“We could be two drifters let the seasons shift us til we need to rest.” Drift, a collection of three tracks of electronic music released by Joe Bedell-Brill, a recent Oxford English graduate, featuring current English student Natasha Heliotis, evokes the places that love affairs are conducted in and through — parks, trains and evenings — while also attempting to capture their transience, their drift.
Soundcloud player to hear Joe Bedell-Brill
The first track, ‘Drifters’ falls somewhere inbetween Metronomy and the XX, but flirts too with synth pop. A pared back electronic arrangement with a strong rhythmic drum track backs a poppy chorus where Heliotis’ excellent female lead vocals are nicely enhanced by the introduction of the subdued male backing of Bedell-Brill. The central hook is a dreamy lyric, ‘If you want to come with me / I will take you places / tired eyes and faces’. The sum makes for a genuinely catchy pop song which finishes with an excellent 80s era synth solo as the track slowly fades out.
‘Like a Load’, the second number, is a largely instrumental track that starts with an eery echo vocal, followed by a combination of synth and percussion.
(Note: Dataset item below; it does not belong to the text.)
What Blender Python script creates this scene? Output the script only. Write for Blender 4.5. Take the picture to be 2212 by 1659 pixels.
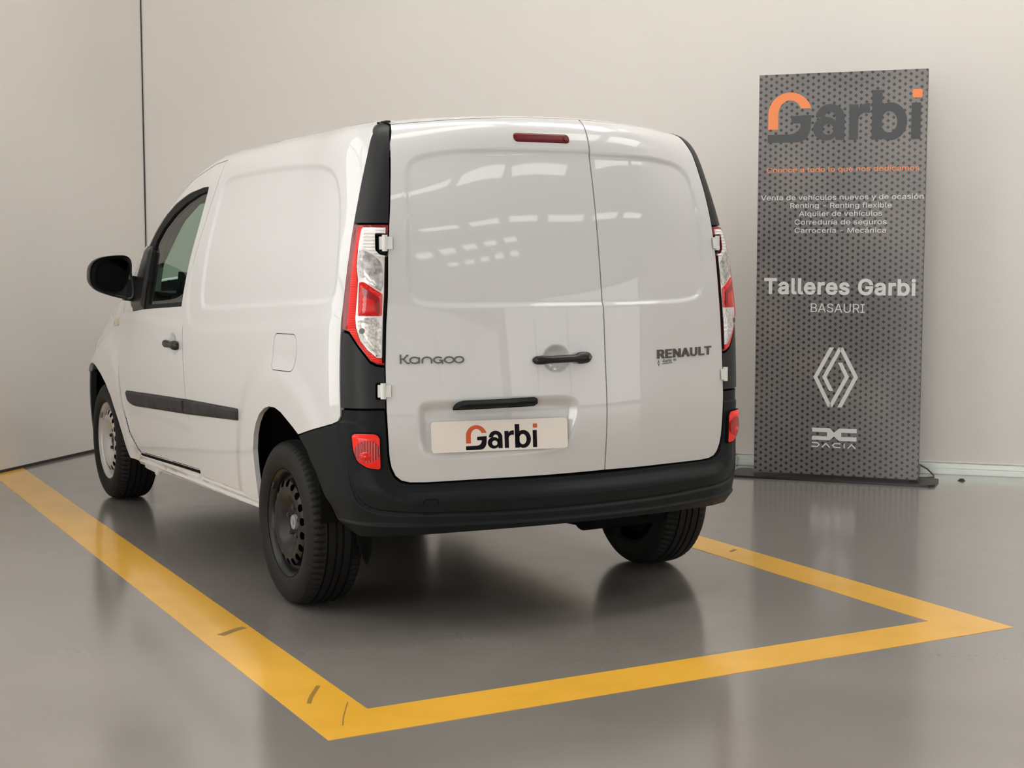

This time the brass effect gives it a different atmosphere, the music moving in tandem with the lyrics to a place less pop and more gospel, “We’ll carry you up like a load / And wipe the dust off from the road / Cradled in arms of stone / And four walls to build your home”. The song is laid-back and soulful with intermittent crescendos providing moments of euphoria.
‘Thousand words’ is perhaps the most ambitious part of the piece. Singing is abandoned for a sort of gregorian chant superimposed on a regular percussion. The prose poem that is read is a stream of consciousness of selected moments of a love affair, intense images of everyday lyricism, from “I’ll try to dream of you under kaleidoscope meshes of fabric bodies lifted and wilted and wound” to “thoughts of love among the thoughts of flying insects sex and meshed hummus on plastic”.
Most listeners may well be drawn principally to ‘Drifters’, the first track, where Heliotis’ excellent singing (honed as a singer in DFO, where Bedell-Brill was drummer) and the catchiness of the chorus combine to create an excellent pop song. But the EP is most striking when listened to in full: where the almost religious lift of ‘Like a Load’ is put in contrast with the spontaneous and earthy reality described in ‘Thousand Words’. An intelligent and ambitious piece of electronic music excellently produced, Drift makes a powerful case for listening to more music by students at Oxford.